The one location that got my interest was a second-hand kimono store. Since kimonos go from "expensive" to "exorbitantly expensive", certainly the beautiful ones, seeing some in a 500 Yen (about 3 pounds) basket was quite something. Unfortunately, we soon found out why. Every article was in some way soiled, and I am told kimonos and obi are not to be washed. So an apology to all the beautiful women out there who would otherwise have received a souvenir kimono.
Finally, irony of ironies, we bumped into the members of the samba parade as we wandered around. They were ever so pretty, and their minimal clothing must have been perfect for this sweltering heat (I did notice a number of the original parade participants struggling to smile as their blood began to boil in their veins). Michiko took a photo of Yuya and me with one of the ladies, but sadly does not appear to have pressed the button.
The male members of the group were relatively restrained in their clothing. How they survived the heat like that, while dancing, we shall never know.
The women were the real highlight, of course. I admire their confidence in spending the whole day as the focus of countless tourists' attention in outfits often more revealing than this.
We went back home after the last of many shopping arcades. Nothing much to report there, although I saw some decent Engrish. "There are English-speaking staffs inside!" was good for the irony value (and no, it wasn't a martial arts store; ignoring ninja souvenirs, I have yet to see one of those).
Overall, I grow increasingly keen to go out on my own and make whatever mistakes need to be made to become an independent traveller, without anyone holding my hands. Part of my dissatisfaction with today stems from feeling that I could have seen a lot more of what I wanted to if my hosts hadn't taken charge of our movements, and if I could freely browse or wander off without worrying that I was making them wait. Tomorrow, if all goes to plan, will be my first solo trip - to Harajuku to see the Sunday gathering of cosplayers, then other nearby areas like Ikebukuro and Shinjuku depending on how much time I have. But I must find a suitably polite way to refuse the Urushibaras's offers to accompany me on their free days - their company is pleasant but I am not missing out on "local knowledge" much (though within half an hour of train journey, none of the Urushibaras have ever actually lived or worked in Tokyo), and I will miss the purpose of this trip if I spend it feeling frustrated at being led by the hand. Incidentally, I have been told that soon "we" will be going to Yokohama's Chinatown, and I wonder if there is any way to query this - while it is Japan's largest, and a landmark in its own right, my time is limited and I really didn't come here for Chinese culture. The more I read of my travel guide, the more I realise how much more there is to see than I have time for as it is.

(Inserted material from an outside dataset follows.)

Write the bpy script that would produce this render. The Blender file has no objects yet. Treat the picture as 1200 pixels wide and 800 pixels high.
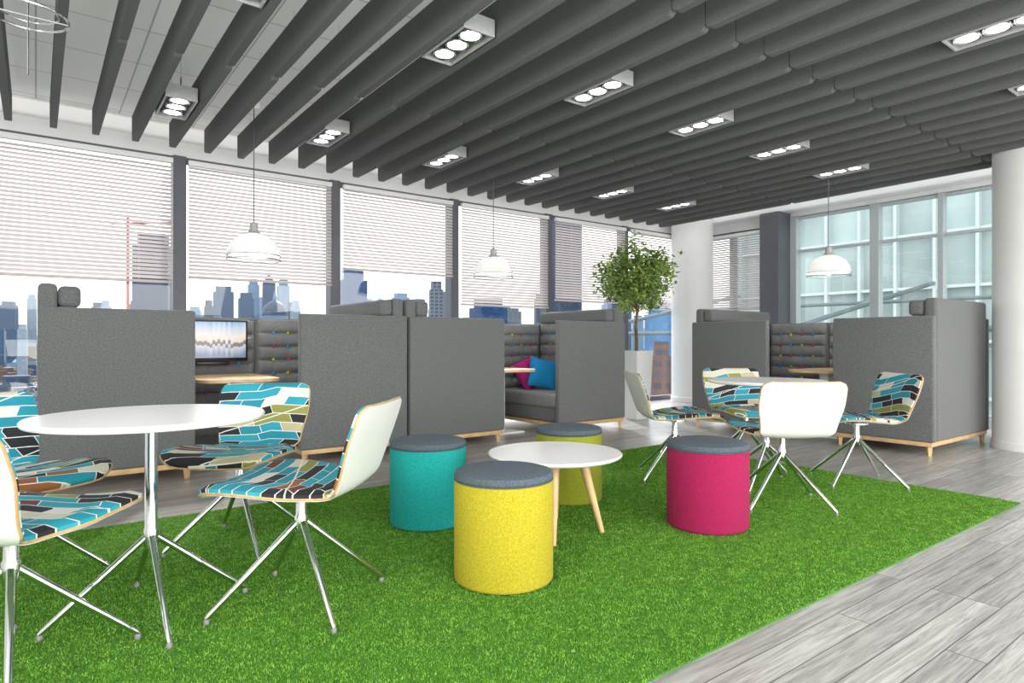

Other notes? I asked Michiko about her life (partly because I wanted to know why someone would become a housewife - it is such an alien concept for me). Apparently, she worked as a faculty assistant in a university chemistry department until 27, when she married Yukio in an arranged marriage thanks to a dating agency. She moved in with him at his home in Ookurayama, and gave up her job because it would have been impossible to commute. Instead, she helped out with his cake-making business until ill health forced him to close the shop. Now, he is a self-employed landlord and she is a housewife who has a minor part-time job (4 hours a week in an office, I think) and spends some of her spare time learning English and pursuing cultural activites.
And now you know as much about the rabbit as I do.